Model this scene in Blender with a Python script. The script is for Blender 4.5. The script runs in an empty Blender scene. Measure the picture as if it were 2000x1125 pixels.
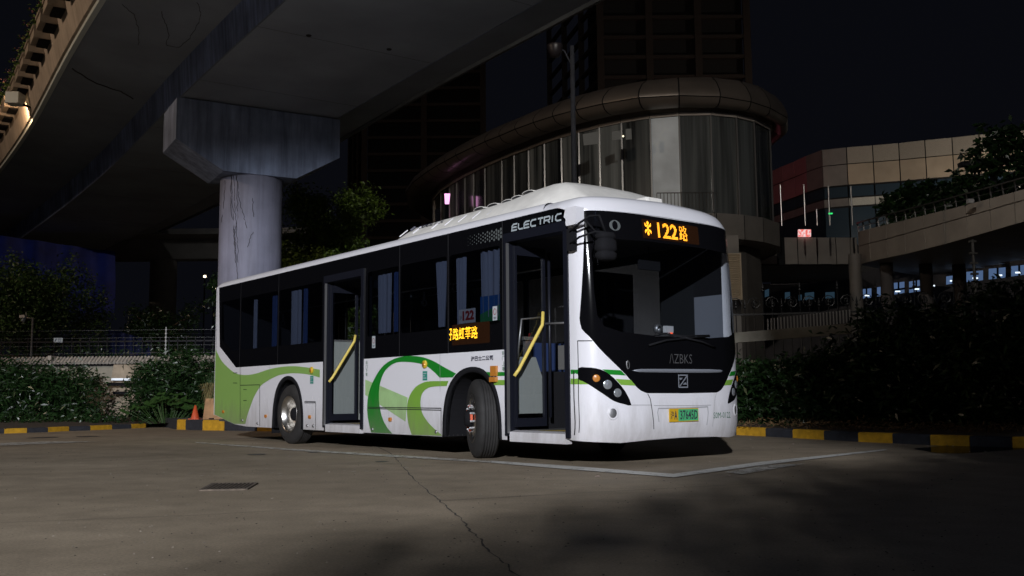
import bpy, math, random
from mathutils import Vector, Matrix, geometry, noise
import numpy as np
rnd=random.Random(7)
S=bpy.context.scene; COL=S.collection
# ------------------------------------------------------------ camera
pit=0.10872; rol=-0.0087
r0=Vector((1,0,0)); fw=Vector((0,math.cos(pit),math.sin(pit))); up=Vector((0,-math.sin(pit),math.cos(pit)))
rc=r0*math.cos(rol)+up*math.sin(rol); uc=-r0*math.sin(rol)+up*math.cos(rol)
cd=bpy.data.cameras.new('camera'); cam=bpy.data.objects.new('camera',cd); COL.objects.link(cam)
cd.sensor_width=36; cd.lens=1895.15*36/2000; cd.clip_end=2000; cd.clip_start=0.05
M=Matrix(((rc.x,uc.x,-fw.x,0),(rc.y,uc.y,-fw.y,0),(rc.z,uc.z,-fw.z,0.7828),(0,0,0,1)))
cam.matrix_world=M
S.camera=cam
# ------------------------------------------------------------ night sky, exposure
W=bpy.data.worlds.new('World'); S.world=W; W.use_nodes=True
wn=W.node_tree.nodes; wl=W.node_tree.links; wn.clear()
wo=wn.new('ShaderNodeOutputWorld'); wb=wn.new('ShaderNodeBackground'); sk=wn.new('ShaderNodeTexSky')
sk.sky_type='NISHITA'; sk.sun_disc=False; sk.sun_elevation=math.radians(-4.0); sk.sun_rotation=math.radians(200)
sk.dust_density=3; sk.air_density=1.5
bl=wn.new('ShaderNodeMix'); bl.data_type='RGBA'; bl.inputs[0].default_value=0.93
bl.inputs[7].default_value=(0.054,0.060,0.092,1)      # glow of the city on the haze, even all round
wl.new(sk.outputs[0],bl.inputs[6]); wl.new(bl.outputs[2],wb.inputs[0]); wb.inputs[1].default_value=0.05
wl.new(wb.outputs[0],wo.inputs[0])
S.view_settings.view_transform='Standard'; S.view_settings.look='None'; S.view_settings.gamma=1; S.view_settings.exposure=0
try: S.view_settings.use_curve_mapping=False
except Exception: pass
S.cycles.max_bounces=6; S.cycles.diffuse_bounces=3; S.cycles.transparent_max_bounces=16; S.cycles.sample_clamp_indirect=4

# lights: energies here, the lamps that carry them are built further down
KEY_POS=(-3.8,-26.1,11.2); KEY_AIM=(-3.0,-3.0,0.0); KEY_W=90000; KEY_COL=(0.93,0.95,1.0)
WARM_POS=(-24,14,15.0);  WARM_AIM=(-13.5,26,9.0); WARM_W=4600; WARM_COL=(1.0,0.76,0.56)
MALL_POS=(42,56,13);    MALL_AIM=(20,72,16); MALL_W=12000; MALL_COL=(1.0,0.90,0.78)
DECK_POS=(4.6,13.2,15.5); DECK_AIM=(9,46,10); DECK_W=6300; DECK_COL=(1.0,0.95,0.88)
FILL_POS=(9,-9,11);    FILL_AIM=(4,12,0); FILL_W=620; FILL_COL=(0.42,0.56,1.0)

# ------------------------------------------------------------ helpers
def mat(name,col,rough=0.6,metal=0.0,spec=0.5,coat=0.0,noise_s=0,noise_a=0.0,bump=0.0,bscale=40,emit=None,es=0,streak=0.0):
    m=bpy.data.materials.new(name); m.use_nodes=True; nt=m.node_tree; b=nt.nodes['Principled BSDF']
    b.inputs['Base Color'].default_value=(*col,1); b.inputs['Roughness'].default_value=rough; b.inputs['Metallic'].default_value=metal
    b.inputs['Specular IOR Level'].default_value=spec; b.inputs['Coat Weight'].default_value=coat; b.inputs['Coat Roughness'].default_value=0.05
    if emit: b.inputs['Emission Color'].default_value=(*emit,1); b.inputs['Emission Strength'].default_value=es
    if noise_a or bump:
        tc=nt.nodes.new('ShaderNodeTexCoord')
    if noise_a:
        n=nt.nodes.new('ShaderNodeTexNoise'); n.inputs['Scale'].default_value=noise_s; n.inputs['Detail'].default_value=6
        nt.links.new(tc.outputs['Object'],n.inputs['Vector'])
        r=nt.nodes.new('ShaderNodeMapRange'); r.inputs[1].default_value=0.3; r.inputs[2].default_value=0.7; r.inputs[3].default_value=1-noise_a; r.inputs[4].default_value=1+noise_a
        nt.links.new(n.outputs['Fac'],r.inputs[0])
        mx=nt.nodes.new('ShaderNodeMix'); mx.data_type='RGBA'; mx.blend_type='MULTIPLY'; mx.inputs[0].default_value=1; mx.inputs[6].default_value=(*col,1)
        nt.links.new(r.outputs[0],mx.inputs[7]); nt.links.new(mx.outputs[2],b.inputs['Base Color'])
        if streak:      # rain streaks running down
            mp=nt.nodes.new('ShaderNodeMapping'); mp.inputs['Scale'].default_value=(3.0,3.0,0.22); nt.links.new(tc.outputs['Object'],mp.inputs[0])
            n2=nt.nodes.new('ShaderNodeTexNoise'); n2.inputs['Scale'].default_value=1.6; n2.inputs['Detail'].default_value=8; n2.inputs['Roughness'].default_value=0.65; nt.links.new(mp.outputs[0],n2.inputs['Vector'])
            r2=nt.nodes.new('ShaderNodeMapRange'); r2.inputs[1].default_value=0.42; r2.inputs[2].default_value=0.66; r2.inputs[3].default_value=1.05; r2.inputs[4].default_value=1-streak; nt.links.new(n2.outputs['Fac'],r2.inputs[0])
            m2=nt.nodes.new('ShaderNodeMix'); m2.data_type='RGBA'; m2.blend_type='MULTIPLY'; m2.inputs[0].default_value=1
            nt.links.new(mx.outputs[2],m2.inputs[6]); nt.links.new(r2.outputs[0],m2.inputs[7]); nt.links.new(m2.outputs[2],b.inputs['Base Color'])
    if bump:
        n=nt.nodes.new('ShaderNodeTexNoise'); n.inputs['Scale'].default_value=bscale; n.inputs['Detail'].default_value=8
        nt.links.new(tc.outputs['Object'],n.inputs['Vector'])
        bp=nt.nodes.new('ShaderNodeBump'); bp.inputs['Strength'].default_value=bump; bp.inputs['Distance'].default_value=0.02
        nt.links.new(n.outputs['Fac'],bp.inputs['Height']); nt.links.new(bp.outputs[0],b.inputs['Normal'])
    return m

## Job
Establish how many lines of the material above hold the word "scene". Nothing but the count should be returned.

## Solution
2